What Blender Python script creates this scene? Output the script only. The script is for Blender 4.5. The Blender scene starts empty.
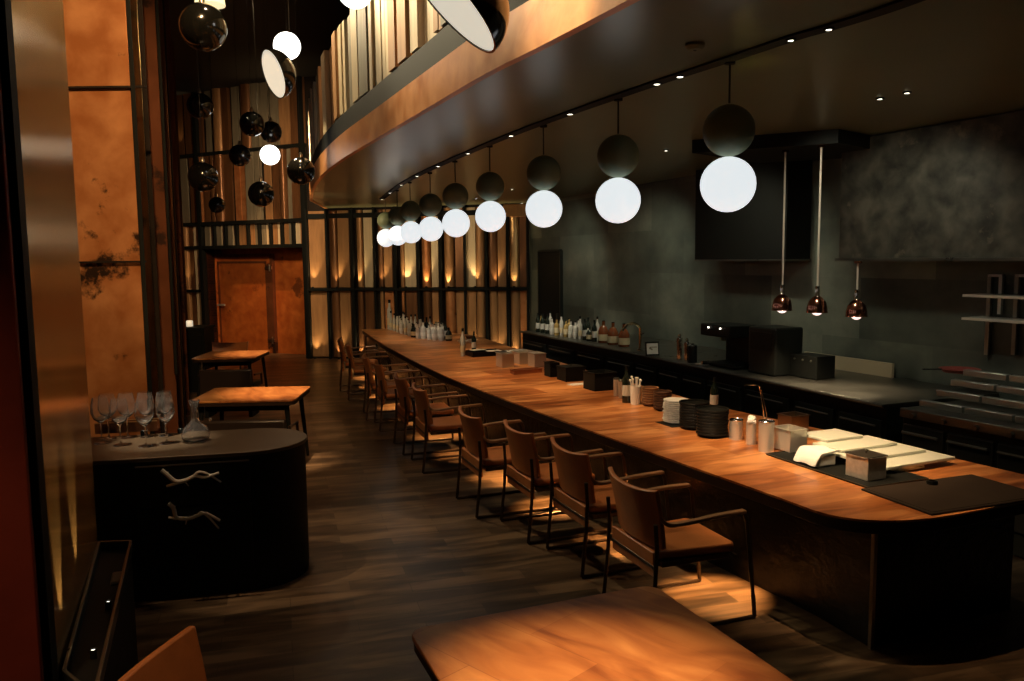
import bpy, math, random
from mathutils import Vector, Matrix, Euler
random.seed(7)
D = bpy.data; C = bpy.context.scene.collection
R = math.radians; PI = math.pi
H = 2.10; FPX = 812.0
PITCH = R(5.80); ROLL = R(-0.63)
ROT = Euler((PI/2-PITCH, 0, 0)).to_matrix() @ Matrix.Rotation(ROLL, 3, 'Z')
CAM = Vector((0, 0, H))
def ray(px, py): return ROT @ Vector(((px-512)/FPX, -(py-340.5)/FPX, -1))
def at(px, py, h):                       # place in the room that sits at height h
    d = ray(px, py); t = (h-H)/d.z
    return Vector((d.x*t, d.y*t, h))
def atY(px, py, Y):
    d = ray(px, py); t = Y/d.y
    return Vector((d.x*t, Y, H+d.z*t))
def isect(px, py, A, B):                 # place on the upright plane through A-B
    d = ray(px, py); ex, ey = B[0]-A[0], B[1]-A[1]
    t = (A[0]*ey-A[1]*ex)/(d.x*ey-d.y*ex)
    return CAM + d*t
A0 = math.atan2(.407, .913)              # counter's cross direction

# ------------------------------------------------------------ materials
MATS = {}
def nodes(name):
    m = D.materials.new(name); m.use_nodes = True; nt = m.node_tree
    return m, nt, nt.nodes['Principled BSDF']
def ramp(nt, stops):
    r = nt.nodes.new('ShaderNodeValToRGB'); e = r.color_ramp.elements
    while len(e) < len(stops): e.new(.5)
    for i, (p, c) in enumerate(stops): e[i].position = p; e[i].color = (*c, 1)
    return r
def coords(nt, rot=0, scale=(1, 1, 1), kind='Object'):
    t = nt.nodes.new('ShaderNodeTexCoord'); mp = nt.nodes.new('ShaderNodeMapping')
    mp.inputs['Rotation'].default_value = (0, 0, rot); mp.inputs['Scale'].default_value = scale
    nt.links.new(t.outputs[kind], mp.inputs[0]); return mp
def mat(name, col, rough=.5, metal=0, var=.0, nscale=4, stretch=(1, 1, 1), bump=0, emit=0, ecol=None, trans=0, ior=1.45, rot=0, spec=None, rvar=0, coat=0):
    if name in MATS: return MATS[name]
    m, nt, b = nodes(name)
    b.inputs['Base Color'].default_value = (*col, 1); b.inputs['Roughness'].default_value = rough
    b.inputs['Metallic'].default_value = metal; b.inputs['IOR'].default_value = ior
    b.inputs['Transmission Weight'].default_value = trans
    if coat: b.inputs['Coat Weight'].default_value = coat; b.inputs['Coat Roughness'].default_value = .15
    if spec is not None: b.inputs['Specular IOR Level'].default_value = spec
    if emit:
        b.inputs['Emission Color'].default_value = (*(ecol or col), 1); b.inputs['Emission Strength'].default_value = emit
    if var or bump or rvar:
        mp = coords(nt, rot, stretch); n = nt.nodes.new('ShaderNodeTexNoise')
        n.inputs['Scale'].default_value = nscale; n.inputs['Detail'].default_value = 6; n.inputs['Roughness'].default_value = .6
        nt.links.new(mp.outputs[0], n.inputs['Vector'])
        if var:
            lo = [max(0, c*(1-var)) for c in col]; hi = [min(1, c*(1+var)) for c in col]
            r = ramp(nt, [(.32, lo), (.68, hi)]); nt.links.new(n.outputs['Fac'], r.inputs[0])
            nt.links.new(r.outputs[0], b.inputs['Base Color'])
        if rvar:
            mr = nt.nodes.new('ShaderNodeMapRange'); mr.inputs['From Min'].default_value = .3; mr.inputs['From Max'].default_value = .7
            mr.inputs['To Min'].default_value = max(.03, rough-rvar); mr.inputs['To Max'].default_value = rough+rvar
            nt.links.new(n.outputs['Fac'], mr.inputs[0]); nt.links.new(mr.outputs[0], b.inputs['Roughness'])
        if bump:
            bp = nt.nodes.new('ShaderNodeBump'); bp.inputs['Strength'].default_value = bump; bp.inputs['Distance'].default_value = .02
            nt.links.new(n.outputs['Fac'], bp.inputs['Height']); nt.links.new(bp.outputs[0], b.inputs['Normal'])
    MATS[name] = m; return m

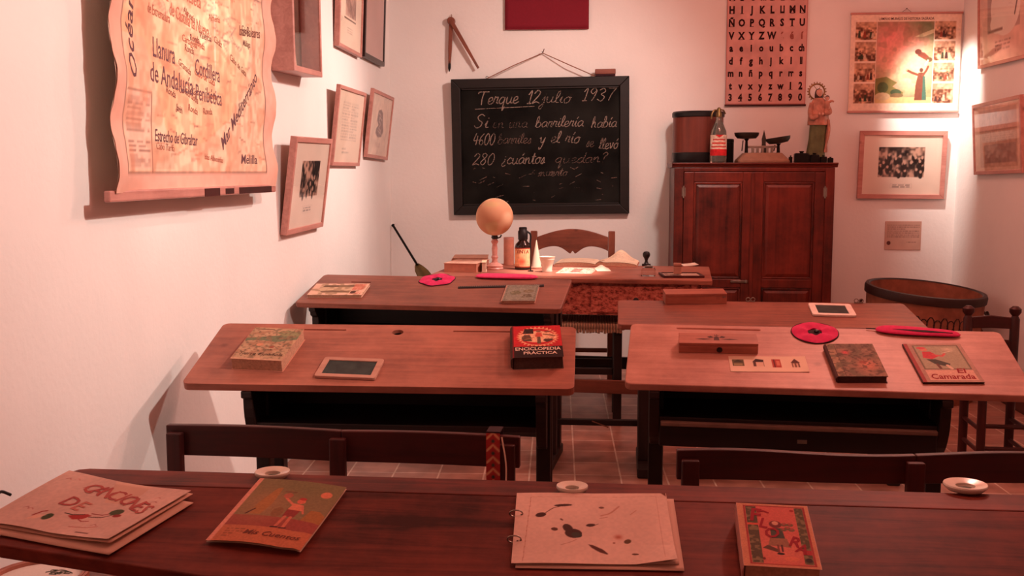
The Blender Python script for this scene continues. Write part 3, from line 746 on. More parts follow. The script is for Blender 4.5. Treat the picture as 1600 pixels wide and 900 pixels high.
# ------------------------------------------------------------------ blackboard, with handwriting in chalk
# each letter: strokes in a cell whose x-height is 1; w = advance
HW = {
 'a': (1.0, [[(0.85,0.85),(0.5,1.0),(0.1,0.55),(0.3,0.03),(0.7,0.3),(0.85,0.9),(0.82,0.2),(1.05,0.05)]]),
 'b': (0.95, [[(0.05,0.2),(0.4,1.2),(0.35,1.9),(0.15,1.6),(0.15,0.4),(0.35,0.0),(0.75,0.2),(0.8,0.7),(0.5,0.95),(0.25,0.7)]]),
 'c': (0.8, [[(0.75,0.8),(0.45,1.0),(0.1,0.5),(0.35,0.02),(0.85,0.2)]]),
 'd': (1.0, [[(0.8,0.85),(0.45,0.98),(0.1,0.5),(0.3,0.02),(0.7,0.35),(0.9,1.9)],[(0.9,1.9),(0.82,0.3),(1.05,0.05)]]),
 'e': (0.8, [[(0.05,0.3),(0.6,0.6),(0.55,0.98),(0.2,0.85),(0.12,0.25),(0.4,0.0),(0.85,0.25)]]),
 'i': (0.5, [[(0.1,0.4),(0.28,1.0),(0.22,0.15),(0.5,0.1)],[(0.3,1.4),(0.33,1.45)]]),
 'í': (0.5, [[(0.1,0.4),(0.28,1.0),(0.22,0.15),(0.5,0.1)],[(0.28,1.35),(0.45,1.7)]]),
 'j': (0.5, [[(0.1,0.5),(0.32,1.0),(0.3,-0.4),(0.1,-0.95),(-0.1,-0.6),(0.4,0.1)],[(0.34,1.4),(0.37,1.45)]]),
 'l': (0.55, [[(0.05,0.2),(0.45,1.3),(0.38,1.9),(0.18,1.5),(0.2,0.25),(0.55,0.1)]]),
 'm': (1.4, [[(0.05,0.6),(0.18,0.95),(0.15,0.0)],[(0.16,0.5),(0.45,0.98),(0.58,0.75),(0.55,0.0)],[(0.56,0.5),(0.85,0.98),(1.0,0.7),(1.0,0.15),(1.3,0.1)]]),
 'n': (1.0, [[(0.05,0.6),(0.18,0.95),(0.15,0.0)],[(0.16,0.5),(0.5,0.98),(0.65,0.7),(0.65,0.15),(0.95,0.1)]]),
 'o': (0.9, [[(0.5,0.98),(0.12,0.6),(0.25,0.03),(0.65,0.15),(0.75,0.7),(0.5,0.98),(0.9,0.85)]]),
 'q': (1.0, [[(0.8,0.85),(0.45,1.0),(0.1,0.5),(0.3,0.05),(0.7,0.3),(0.82,0.95)],[(0.82,0.95),(0.72,-0.9),(0.95,-0.4)]]),
 'r': (0.75, [[(0.05,0.3),(0.2,1.05),(0.3,0.9),(0.6,0.95),(0.5,0.2),(0.75,0.1)]]),
 's': (0.7, [[(0.05,0.2),(0.4,1.0),(0.5,0.5),(0.4,0.05),(0.1,0.1),(0.7,0.2)]]),
 't': (0.6, [[(0.1,0.3),(0.35,1.7),(0.28,0.2),(0.6,0.1)],[(0.05,1.15),(0.6,1.2)]]),
 'u': (1.0, [[(0.05,0.6),(0.15,0.95),(0.15,0.25),(0.4,0.02),(0.7,0.4),(0.75,0.95)],[(0.75,0.95),(0.72,0.2),(1.0,0.1)]]),
 'v': (0.85, [[(0.05,0.8),(0.2,0.9),(0.35,0.05),(0.65,0.6),(0.65,0.98),(0.85,0.9)]]),
 'y': (0.95, [[(0.05,0.8),(0.2,0.95),(0.25,0.3),(0.5,0.15),(0.8,0.95)],[(0.8,0.95),(0.5,-0.6),(0.2,-0.9),(0.15,-0.6)]]),
 'h': (1.0, [[(0.05,0.2),(0.4,1.3),(0.35,1.9),(0.18,1.5),(0.15,0.0)],[(0.16,0.5),(0.5,0.98),(0.65,0.7),(0.65,0.15),(0.95,0.1)]]),
 'T': (1.35, [[(-0.15,1.62),(0.0,1.85),(1.3,1.85)],[(0.62,1.85),(0.5,0.9),(0.55,0.0)]]),
 'S': (1.1, [[(0.9,1.7),(0.55,1.95),(0.2,1.6),(0.4,1.1),(0.8,0.75),(0.7,0.15),(0.3,0.0),(0.05,0.3)]]),
 '1': (0.7, [[(0.15,1.3),(0.45,1.8),(0.42,0.0)],[(0.2,0.0),(0.65,0.02)]]),
 '2': (0.95, [[(0.1,1.4),(0.4,1.85),(0.75,1.4),(0.1,0.05),(0.5,0.2),(0.9,0.02)]]),
 '3': (0.9, [[(0.1,1.6),(0.45,1.85),(0.7,1.4),(0.35,1.0),(0.75,0.6),(0.5,0.02),(0.08,0.3)]]),
 '4': (0.95, [[(0.35,1.8),(0.1,0.7),(0.85,0.75)],[(0.65,1.4),(0.55,0.0)]]),
 '6': (0.9, [[(0.7,1.8),(0.25,1.2),(0.12,0.4),(0.45,0.0),(0.75,0.4),(0.45,0.8),(0.15,0.5)]]),
 '7': (0.95, [[(0.08,1.75),(0.5,1.72),(0.88,1.82)],[(0.88,1.82),(0.55,0.9),(0.4,0.0)]]),
 '8': (0.9, [[(0.7,1.6),(0.4,1.85),(0.15,1.5),(0.7,0.6),(0.45,0.0),(0.12,0.4),(0.6,1.2),(0.72,1.6)]]),
 '9': (0.9, [[(0.7,1.5),(0.4,1.85),(0.12,1.4),(0.4,1.0),(0.72,1.5),(0.6,0.5),(0.45,0.0)]]),
 '0': (0.95, [[(0.45,1.85),(0.12,1.2),(0.2,0.2),(0.55,0.02),(0.82,0.8),(0.7,1.6),(0.45,1.85)]]),
 '¿': (0.8, [[(0.45,1.3),(0.47,1.25)],[(0.45,0.9),(0.4,0.5),(0.1,0.05),(0.3,-0.3),(0.65,-0.1)]]),
 '?': (0.8, [[(0.1,1.5),(0.4,1.85),(0.7,1.5),(0.4,1.0),(0.38,0.55)],[(0.36,0.1),(0.38,0.05)]]),
 'á': (1.0, [[(0.85,0.85),(0.5,1.0),(0.1,0.55),(0.3,0.03),(0.7,0.3),(0.85,0.9),(0.82,0.2),(1.05,0.05)],[(0.5,1.35),(0.7,1.75)]]),
 'ó': (0.9, [[(0.5,0.98),(0.12,0.6),(0.25,0.03),(0.65,0.15),(0.75,0.7),(0.5,0.98),(0.9,0.85)],[(0.45,1.35),(0.65,1.75)]]),
}
def handwrite(mb, text, x, z, xh, width, w, y, rs, slope=0.0, slant=0.22):
    adv = sum(HW[c][0] if c in HW else 0.75 for c in text); k = width/(adv*xh); cx = 0
    for c in text:
        if c not in HW: cx += 0.75; continue
        a, strokes = HW[c]; jy = rs.uniform(-0.06, 0.06)
        for s in strokes:
            pts = catmull([((cx+p[0]+slant*p[1])*xh*k+x, (p[1]+jy)*xh+z+slope*((cx+p[0])*xh*k)) for p in s], 5)
            for (x1, z1), (x2, z2) in zip(pts[:-1], pts[1:]):
                d = Vector((x2-x1, z2-z1)); L = d.length
                if L < 1e-6: continue
                n = Vector((-d.y, d.x))/L*w*0.5; e = d/L*w*0.25
                mb.add([(x1-n.x-e.x, y, z1-n.y-e.y), (x2-n.x+e.x, y, z2-n.y+e.y), (x2+n.x+e.x, y, z2+n.y+e.y), (x1+n.x-e.x, y, z1+n.y-e.y)], [(0, 1, 2, 3)])
        cx += a
def blackboard():
    Y = 7.13
    tl, tr, bl, brr = on_y(707, 124, Y), on_y(986, 118, Y), on_y(710, 336, Y), on_y(986, 334, Y)
    W = tr.x-tl.x; Hh = (tl.z+tr.z-bl.z-brr.z)/2; roll = -atan2((tr.z-tl.z+brr.z-bl.z)/2, W)
    b = thing('blackboard', 'black chalkboard with handwritten chalk sum, hung on a string on the back wall', 'blackboard', ((tl.x+tr.x)/2, 7.172, (bl.z+brr.z)/2), (R(2.0), roll, 0))
    x0, x1 = -W/2, W/2; fw = 0.062
    f = MB()
    for q in ([(x0,0),(x1,0),(x1-fw,fw),(x0+fw,fw)], [(x0,Hh),(x0+fw,Hh-fw),(x1-fw,Hh-fw),(x1,Hh)], [(x0,0),(x0+fw,fw),(x0+fw,Hh-fw),(x0,Hh)], [(x1,0),(x1,Hh),(x1-fw,Hh-fw),(x1-fw,fw)]):
        f.prism(q, -0.020, 0.018, 'Y')
    f.build('frame', M['board_frame'], b, bevel=0.004)
    ins_ = []
    for q in ([(x0+fw,fw),(x1-fw,fw),(x1-fw-.012,fw+.012),(x0+fw+.012,fw+.012)], [(x0+fw,Hh-fw),(x0+fw+.012,Hh-fw-.012),(x1-fw-.012,Hh-fw-.012),(x1-fw,Hh-fw)]):
        MB().prism(q, -0.010, 0.0, 'Y').build('inner_moulding', M['board_frame'], b, bevel=0.002)
    MB().box(x0+fw-0.005, x1-fw+0.005, 0.0, 0.012, fw-0.005, Hh-fw+0.005).build('slate', M['slate'], b)
    rs = random.Random(11)
    c = MB(); ch = MB()
    s = W/1.2; yy = -0.0012
    z_of = lambda py: (336-py)/(336-124)*Hh+0.0
    x_of = lambda px: x0+(px-707)/279*W
    handwrite(c, 'Terque', x_of(748), z_of(164), 0.046*s, (x_of(812)-x_of(748)), 0.0062, yy, rs, slope=0.02)
    handwrite(c, '12', x_of(824), z_of(163), 0.046*s, x_of(846)-x_of(824), 0.0065, yy, rs)
    handwrite(c, 'julio', x_of(848), z_of(163), 0.042*s, x_of(894)-x_of(848), 0.0042, yy, rs)
    handwrite(c, '1937', x_of(910), z_of(161), 0.046*s, x_of(962)-x_of(910), 0.0048, yy, rs)
    c.add([(x_of(744), yy, z_of(171)), (x_of(838), yy, z_of(168)), (x_of(838), yy, z_of(167.2)), (x_of(744), yy, z_of(170.2))], [(0, 1, 2, 3)])
    handwrite(c, 'Si', x_of(741), z_of(200), 0.046*s, x_of(764)-x_of(741), 0.0055, yy, rs)
    handwrite(ch, 'en una', x_of(771), z_of(200), 0.038*s, x_of(826)-x_of(771), 0.0045, yy, rs)
    handwrite(c, 'barrilería', x_of(838), z_of(200), 0.038*s, x_of(914)-x_of(838), 0.0045, yy, rs)
    handwrite(c, 'había', x_of(926), z_of(202), 0.038*s, x_of(966)-x_of(926), 0.0045, yy, rs)
    handwrite(c, '4600', x_of(739), z_of(226), 0.042*s, x_of(774)-x_of(739), 0.0052, yy, rs)
    handwrite(ch, 'barriles', x_of(778), z_of(225), 0.036*s, x_of(832)-x_of(778), 0.0045, yy, rs)
    handwrite(c, 'y el río', x_of(844), z_of(225), 0.042*s, x_of(908)-x_of(844), 0.0056, yy, rs)
    handwrite(ch, 'se', x_of(918), z_of(232), 0.038*s, x_of(930)-x_of(918), 0.0045, yy, rs)
    handwrite(c, 'llevó', x_of(938), z_of(235), 0.038*s, x_of(968)-x_of(938), 0.005, yy, rs)
    handwrite(c, '280', x_of(737), z_of(257), 0.042*s, x_of(772)-x_of(737), 0.005, yy, rs)
    handwrite(c, '¿cuántos', x_of(784), z_of(257), 0.042*s, x_of(853)-x_of(784), 0.0056, yy, rs, slope=0.01)
    handwrite(ch, 'quedan?', x_of(868), z_of(256), 0.036*s, x_of(950)-x_of(868), 0.0046, yy, rs)
    handwrite(ch, 'muerto', x_of(842), z_of(276), 0.028*s, x_of(888)-x_of(842), 0.004, yy, rs)
    c.build('chalk_writing', M['chalk'], b); 
    for k in range(40):
        x = rs.uniform(x0+0.1, x1-0.1); z = rs.uniform(0.08, Hh*0.35); L = rs.uniform(0.008, 0.05); a = rs.uniform(-0.6, 0.6)
        ch.add([(x, yy, z), (x+L, yy, z+L*a), (x+L, yy, z+L*a+0.004), (x, yy, z+0.004)], [(0, 1, 2, 3)])
    ch.build('faint_chalk', M['chalk_faint'], b)
    nail = on_y(848, 83, 7.185)
    bpy.context.view_layer.update(); nl = b.matrix_world.inverted() @ nail
    p0 = (x_of(764), -0.002, Hh+0.001); p1 = (x_of(934), -0.002, Hh+0.001)
    MB().tube([p0, (p0[0]*0.5+nl.x*0.5, 0.0, (p0[2]+nl.z)/2+0.004), tuple(nl), (p1[0]*0.5+nl.x*0.5, 0.0, (p1[2]+nl.z)/2-0.002), p1], 0.0035, 6).tube([tuple(nl), (nl.x+0.012, -0.004, nl.z+0.022)], 0.003, 5).build('hanging_string', M['rope'], b, True)
    for p in (p0, p1):
        MB().tube([(p[0]+0.008*cos(2*pi*k/12), -0.001, p[2]+0.001+0.006+0.008*sin(2*pi*k/12)) for k in range(12)], 0.002, 6, closed=True).build('eyelet', M['black_metal'], b, True)
    MB().tube([(nl.x, 0.02, nl.z+0.004), (nl.x, -0.014, nl.z+0.004)], 0.003, 8).build('nail', M['black_metal'], b)
    # eraser lying on the top edge of the frame
    T = b.matrix_world
    e0 = T @ Vector((x_of(933), -0.018, Hh+0.002)); L = x_of(965)-x_of(933)
    e = thing('board_eraser', 'wooden felt-backed eraser lying on top of the chalkboard frame at its right end', 'eraser', e0, (R(2.0), roll, 0))
    MB().prism(rrect(L, 0.036, 0.004), 0.013, 0.046).build('handle', M['eraser_wood'], e, bevel=0.005)
    MB().prism(rrect(L-0.004, 0.034, 0.003, 4, 0.002, 0.001), 0.0, 0.0128).build('felt_pad', M['felt_dark'], e, bevel=0.002)
blackboard()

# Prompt
Please extract exactly the lines of the data, from the first through the line containing "A0 = math.atan2(.407, .913)", and add no pictures to the copy.

# Full output
What Blender Python script creates this scene? Output the script only. The script is for Blender 4.5. The Blender scene starts empty.
import bpy, math, random
from mathutils import Vector, Matrix, Euler
random.seed(7)
D = bpy.data; C = bpy.context.scene.collection
R = math.radians; PI = math.pi
H = 2.10; FPX = 812.0
PITCH = R(5.80); ROLL = R(-0.63)
ROT = Euler((PI/2-PITCH, 0, 0)).to_matrix() @ Matrix.Rotation(ROLL, 3, 'Z')
CAM = Vector((0, 0, H))
def ray(px, py): return ROT @ Vector(((px-512)/FPX, -(py-340.5)/FPX, -1))
def at(px, py, h):                       # place in the room that sits at height h
    d = ray(px, py); t = (h-H)/d.z
    return Vector((d.x*t, d.y*t, h))
def atY(px, py, Y):
    d = ray(px, py); t = Y/d.y
    return Vector((d.x*t, Y, H+d.z*t))
def isect(px, py, A, B):                 # place on the upright plane through A-B
    d = ray(px, py); ex, ey = B[0]-A[0], B[1]-A[1]
    t = (A[0]*ey-A[1]*ex)/(d.x*ey-d.y*ex)
    return CAM + d*t
A0 = math.atan2(.407, .913)              # counter's cross direction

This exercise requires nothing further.